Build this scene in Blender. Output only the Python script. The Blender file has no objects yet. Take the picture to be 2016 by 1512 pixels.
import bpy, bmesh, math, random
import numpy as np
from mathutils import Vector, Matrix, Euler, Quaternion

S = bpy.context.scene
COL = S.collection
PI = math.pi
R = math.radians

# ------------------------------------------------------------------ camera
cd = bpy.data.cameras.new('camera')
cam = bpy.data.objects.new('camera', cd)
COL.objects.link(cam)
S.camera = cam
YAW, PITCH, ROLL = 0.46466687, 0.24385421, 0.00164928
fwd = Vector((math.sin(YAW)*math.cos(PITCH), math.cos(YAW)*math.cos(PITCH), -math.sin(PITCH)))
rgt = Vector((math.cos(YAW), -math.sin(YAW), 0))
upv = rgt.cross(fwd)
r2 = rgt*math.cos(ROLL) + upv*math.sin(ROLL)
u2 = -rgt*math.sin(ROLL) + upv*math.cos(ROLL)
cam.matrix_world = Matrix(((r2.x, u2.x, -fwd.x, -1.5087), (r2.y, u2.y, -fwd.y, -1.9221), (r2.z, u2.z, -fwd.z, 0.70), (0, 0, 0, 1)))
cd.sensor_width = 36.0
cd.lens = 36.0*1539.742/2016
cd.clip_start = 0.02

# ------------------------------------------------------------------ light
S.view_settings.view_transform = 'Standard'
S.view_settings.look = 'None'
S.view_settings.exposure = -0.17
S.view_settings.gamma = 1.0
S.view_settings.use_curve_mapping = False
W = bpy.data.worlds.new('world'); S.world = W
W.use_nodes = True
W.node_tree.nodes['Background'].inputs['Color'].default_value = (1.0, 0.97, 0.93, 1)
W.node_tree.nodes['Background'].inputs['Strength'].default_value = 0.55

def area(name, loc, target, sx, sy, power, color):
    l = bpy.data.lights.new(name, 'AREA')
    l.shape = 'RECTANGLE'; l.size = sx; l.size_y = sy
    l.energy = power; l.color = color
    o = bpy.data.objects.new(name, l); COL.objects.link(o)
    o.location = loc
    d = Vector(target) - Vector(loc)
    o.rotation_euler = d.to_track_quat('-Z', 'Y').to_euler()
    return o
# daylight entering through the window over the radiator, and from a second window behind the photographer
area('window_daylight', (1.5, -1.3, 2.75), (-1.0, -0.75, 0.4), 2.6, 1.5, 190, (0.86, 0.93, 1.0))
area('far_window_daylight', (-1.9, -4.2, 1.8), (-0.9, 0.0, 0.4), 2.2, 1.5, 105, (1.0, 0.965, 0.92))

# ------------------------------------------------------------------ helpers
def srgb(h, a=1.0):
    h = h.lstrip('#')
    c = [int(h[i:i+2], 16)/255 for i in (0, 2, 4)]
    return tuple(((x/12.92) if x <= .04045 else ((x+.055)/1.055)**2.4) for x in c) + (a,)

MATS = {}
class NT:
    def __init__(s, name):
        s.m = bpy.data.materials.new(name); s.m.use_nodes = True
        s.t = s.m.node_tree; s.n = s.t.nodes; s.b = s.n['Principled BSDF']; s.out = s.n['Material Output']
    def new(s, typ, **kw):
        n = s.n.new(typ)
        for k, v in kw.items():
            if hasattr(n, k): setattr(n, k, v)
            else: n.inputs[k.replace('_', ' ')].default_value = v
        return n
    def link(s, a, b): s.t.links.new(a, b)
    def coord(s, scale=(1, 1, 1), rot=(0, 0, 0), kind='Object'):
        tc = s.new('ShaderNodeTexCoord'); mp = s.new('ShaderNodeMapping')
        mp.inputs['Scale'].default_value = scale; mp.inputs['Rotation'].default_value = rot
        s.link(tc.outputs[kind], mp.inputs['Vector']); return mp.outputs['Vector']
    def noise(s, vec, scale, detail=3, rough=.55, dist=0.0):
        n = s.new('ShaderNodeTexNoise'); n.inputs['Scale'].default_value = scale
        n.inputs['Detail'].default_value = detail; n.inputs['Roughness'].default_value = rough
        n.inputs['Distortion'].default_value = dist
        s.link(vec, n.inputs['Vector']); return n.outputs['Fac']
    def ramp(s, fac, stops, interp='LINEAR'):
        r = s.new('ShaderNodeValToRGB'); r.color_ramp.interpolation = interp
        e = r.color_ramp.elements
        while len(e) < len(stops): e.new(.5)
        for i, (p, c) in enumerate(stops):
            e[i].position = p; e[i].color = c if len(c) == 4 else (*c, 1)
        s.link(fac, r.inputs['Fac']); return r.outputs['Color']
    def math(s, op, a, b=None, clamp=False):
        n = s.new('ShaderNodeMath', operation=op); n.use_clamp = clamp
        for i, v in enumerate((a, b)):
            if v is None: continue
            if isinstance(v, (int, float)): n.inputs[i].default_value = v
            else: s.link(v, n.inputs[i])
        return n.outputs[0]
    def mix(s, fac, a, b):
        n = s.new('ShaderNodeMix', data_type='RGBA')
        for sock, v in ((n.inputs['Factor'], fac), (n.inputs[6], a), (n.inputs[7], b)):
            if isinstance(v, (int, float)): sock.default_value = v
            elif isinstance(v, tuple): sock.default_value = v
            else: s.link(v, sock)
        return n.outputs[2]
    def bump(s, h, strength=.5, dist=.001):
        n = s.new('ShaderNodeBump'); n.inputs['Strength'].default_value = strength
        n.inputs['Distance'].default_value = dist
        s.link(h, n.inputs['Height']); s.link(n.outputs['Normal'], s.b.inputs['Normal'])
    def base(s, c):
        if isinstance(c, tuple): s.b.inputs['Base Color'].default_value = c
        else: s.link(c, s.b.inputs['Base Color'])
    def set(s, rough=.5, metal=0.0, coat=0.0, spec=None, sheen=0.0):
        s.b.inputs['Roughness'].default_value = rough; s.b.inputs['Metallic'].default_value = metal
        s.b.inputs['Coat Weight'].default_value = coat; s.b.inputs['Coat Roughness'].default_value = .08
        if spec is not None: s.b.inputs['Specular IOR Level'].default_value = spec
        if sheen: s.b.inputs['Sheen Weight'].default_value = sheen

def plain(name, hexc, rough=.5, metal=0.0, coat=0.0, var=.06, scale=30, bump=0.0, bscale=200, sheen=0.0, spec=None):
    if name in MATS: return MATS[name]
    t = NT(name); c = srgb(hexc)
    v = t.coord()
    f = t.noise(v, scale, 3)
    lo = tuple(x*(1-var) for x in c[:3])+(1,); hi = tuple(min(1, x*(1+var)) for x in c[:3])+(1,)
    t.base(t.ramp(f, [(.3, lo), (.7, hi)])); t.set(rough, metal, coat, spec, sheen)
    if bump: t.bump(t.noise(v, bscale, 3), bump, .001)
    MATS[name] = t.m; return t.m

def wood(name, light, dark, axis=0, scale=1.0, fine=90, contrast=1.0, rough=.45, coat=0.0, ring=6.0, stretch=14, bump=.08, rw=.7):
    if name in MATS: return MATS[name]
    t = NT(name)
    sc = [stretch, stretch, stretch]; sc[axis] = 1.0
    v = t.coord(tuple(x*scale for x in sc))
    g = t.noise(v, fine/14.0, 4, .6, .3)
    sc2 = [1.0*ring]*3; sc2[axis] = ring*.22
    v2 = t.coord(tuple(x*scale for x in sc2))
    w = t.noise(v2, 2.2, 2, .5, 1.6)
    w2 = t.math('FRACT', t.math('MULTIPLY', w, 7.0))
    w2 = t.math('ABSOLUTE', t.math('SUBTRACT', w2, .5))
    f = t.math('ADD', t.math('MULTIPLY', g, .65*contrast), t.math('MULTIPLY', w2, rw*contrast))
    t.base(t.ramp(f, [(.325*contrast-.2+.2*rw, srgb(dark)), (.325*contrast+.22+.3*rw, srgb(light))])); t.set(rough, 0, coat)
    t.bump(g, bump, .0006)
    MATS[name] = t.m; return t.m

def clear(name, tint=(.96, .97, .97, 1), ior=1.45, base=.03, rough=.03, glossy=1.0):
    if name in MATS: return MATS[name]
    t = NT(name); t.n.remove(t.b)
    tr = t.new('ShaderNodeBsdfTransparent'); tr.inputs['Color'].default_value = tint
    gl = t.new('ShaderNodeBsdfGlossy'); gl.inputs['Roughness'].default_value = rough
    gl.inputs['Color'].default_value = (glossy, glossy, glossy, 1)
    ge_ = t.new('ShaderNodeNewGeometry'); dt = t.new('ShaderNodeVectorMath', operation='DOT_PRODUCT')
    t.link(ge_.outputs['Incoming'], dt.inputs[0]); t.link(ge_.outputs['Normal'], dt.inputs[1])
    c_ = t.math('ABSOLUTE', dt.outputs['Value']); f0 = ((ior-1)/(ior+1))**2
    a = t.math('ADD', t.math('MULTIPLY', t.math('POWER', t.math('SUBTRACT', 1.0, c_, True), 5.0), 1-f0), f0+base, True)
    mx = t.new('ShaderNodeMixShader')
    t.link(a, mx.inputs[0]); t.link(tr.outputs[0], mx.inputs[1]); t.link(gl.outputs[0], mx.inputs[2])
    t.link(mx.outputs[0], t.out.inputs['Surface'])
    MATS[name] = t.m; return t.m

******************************

PROBLEM TO WORK ON: Look at the material above and copy, word for word, its lines from the first through the one containing "R = math.radians".

RIGHT ANSWER:
Build this scene in Blender. Output only the Python script. The Blender file has no objects yet. Take the picture to be 2016 by 1512 pixels.
import bpy, bmesh, math, random
import numpy as np
from mathutils import Vector, Matrix, Euler, Quaternion

S = bpy.context.scene
COL = S.collection
PI = math.pi
R = math.radians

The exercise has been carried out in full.